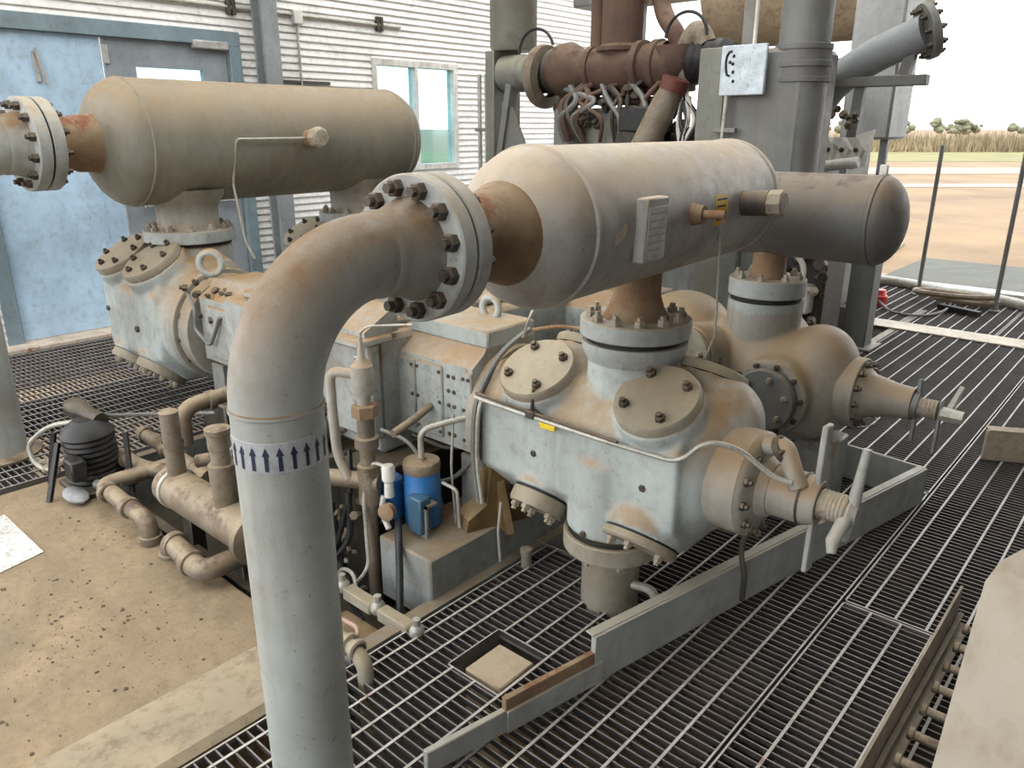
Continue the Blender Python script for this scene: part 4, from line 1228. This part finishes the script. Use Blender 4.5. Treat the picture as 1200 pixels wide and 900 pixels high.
bf_ = thing('oil_filter', (-2.07, 1.78, 0.165), 'bright blue oil filter canister with a tan cap on the box beam', 'filter')
obj('canister', G().lathe((-2.06, 1.80, 0.17), Z, [(0, 0), (0.066, 0), (0.072, 0.01), (0.072, 0.16), (0.070, 0.165), (0.070, 0.255), (0, 0.255)], 32), M_blue, bf_)
obj('filter_cap', G().lathe((-2.06, 1.80, 0.425), Z, [(0.072, -0.028), (0.074, 0), (0.070, 0.012), (0.02, 0.016), (0.018, 0.024), (0, 0.024)], 32), M_oilpipe, bf_)
obj('side_canister', G().lathe((-2.17, 1.74, 0.19), Z, [(0, 0), (0.042, 0), (0.042, 0.16), (0.030, 0.17), (0, 0.17)], 24), M_blue, bf_)
obj('outlet_tube', G().tube(bend([(-2.06, 1.80, 0.44), (-2.06, 1.80, 0.56), (-2.0, 1.87, 0.585), (-1.95, 1.94, 0.60)], 0.04), 0.012, 10), M_tubing, bf_)
cv = obj('clear_bowl', G().box((-2.04, 1.70, 0.18), (-1.965, 1.76, 0.33), 0.006), flat('smoky_plastic', (0.05, 0.11, 0.17), 0.25), bf_)
obj('bowl_bracket', G().tube(bend([(-1.99, 1.84, 0.35), (-1.93, 1.86, 0.33), (-1.92, 1.86, 0.17)], 0.02), 0.007, 8), M_tubing, bf_)
obj('white_valve', G().lathe((-2.115, 1.68, 0.31), Z, [(0, 0.0), (0.02, 0.0), (0.018, 0.06), (0.026, 0.07), (0.026, 0.12), (0.02, 0.13), (0, 0.13)], 16).tube(bend([(-2.15, 1.68, 0.30), (-2.145, 1.66, 0.24), (-2.09, 1.65, 0.19)], 0.03), 0.012, 8), M_white, bf_)
obj('gauge', G().lathe((-2.10, 1.665, 0.26), (0.3, -0.9, 0.1), [(0, 0), (0.032, 0), (0.034, 0.01), (0.034, 0.03), (0.028, 0.032), (0, 0.03)], 24), M_rust, bf_)
obj('capillary', G().tube(bend([(-2.12, 1.68, 0.43), (-2.19, 1.66, 0.44), (-2.20, 1.62, 0.30), (-2.14, 1.58, 0.03), (-2.17, 1.5, -0.05)], 0.04), 0.008, 8), M_tubing, bf_)
obj('black_hose', G().tube(bend([(-2.07, 1.68, 0.22), (-2.0, 1.62, 0.20), (-1.93, 1.56, 0.08), (-1.87, 1.5, -0.02), (-1.85, 1.47, -0.06)], 0.1, 8), 0.014, 10), M_rubber, bf_)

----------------

Copy each line above precisely, dropping the pictures.

**Output for this task:**
Continue the Blender Python script for this scene: part 4, from line 1228. This part finishes the script. Use Blender 4.5. Treat the picture as 1200 pixels wide and 900 pixels high.
bf_ = thing('oil_filter', (-2.07, 1.78, 0.165), 'bright blue oil filter canister with a tan cap on the box beam', 'filter')
obj('canister', G().lathe((-2.06, 1.80, 0.17), Z, [(0, 0), (0.066, 0), (0.072, 0.01), (0.072, 0.16), (0.070, 0.165), (0.070, 0.255), (0, 0.255)], 32), M_blue, bf_)
obj('filter_cap', G().lathe((-2.06, 1.80, 0.425), Z, [(0.072, -0.028), (0.074, 0), (0.070, 0.012), (0.02, 0.016), (0.018, 0.024), (0, 0.024)], 32), M_oilpipe, bf_)
obj('side_canister', G().lathe((-2.17, 1.74, 0.19), Z, [(0, 0), (0.042, 0), (0.042, 0.16), (0.030, 0.17), (0, 0.17)], 24), M_blue, bf_)
obj('outlet_tube', G().tube(bend([(-2.06, 1.80, 0.44), (-2.06, 1.80, 0.56), (-2.0, 1.87, 0.585), (-1.95, 1.94, 0.60)], 0.04), 0.012, 10), M_tubing, bf_)
cv = obj('clear_bowl', G().box((-2.04, 1.70, 0.18), (-1.965, 1.76, 0.33), 0.006), flat('smoky_plastic', (0.05, 0.11, 0.17), 0.25), bf_)
obj('bowl_bracket', G().tube(bend([(-1.99, 1.84, 0.35), (-1.93, 1.86, 0.33), (-1.92, 1.86, 0.17)], 0.02), 0.007, 8), M_tubing, bf_)
obj('white_valve', G().lathe((-2.115, 1.68, 0.31), Z, [(0, 0.0), (0.02, 0.0), (0.018, 0.06), (0.026, 0.07), (0.026, 0.12), (0.02, 0.13), (0, 0.13)], 16).tube(bend([(-2.15, 1.68, 0.30), (-2.145, 1.66, 0.24), (-2.09, 1.65, 0.19)], 0.03), 0.012, 8), M_white, bf_)
obj('gauge', G().lathe((-2.10, 1.665, 0.26), (0.3, -0.9, 0.1), [(0, 0), (0.032, 0), (0.034, 0.01), (0.034, 0.03), (0.028, 0.032), (0, 0.03)], 24), M_rust, bf_)
obj('capillary', G().tube(bend([(-2.12, 1.68, 0.43), (-2.19, 1.66, 0.44), (-2.20, 1.62, 0.30), (-2.14, 1.58, 0.03), (-2.17, 1.5, -0.05)], 0.04), 0.008, 8), M_tubing, bf_)
obj('black_hose', G().tube(bend([(-2.07, 1.68, 0.22), (-2.0, 1.62, 0.20), (-1.93, 1.56, 0.08), (-1.87, 1.5, -0.02), (-1.85, 1.47, -0.06)], 0.1, 8), 0.014, 10), M_rubber, bf_)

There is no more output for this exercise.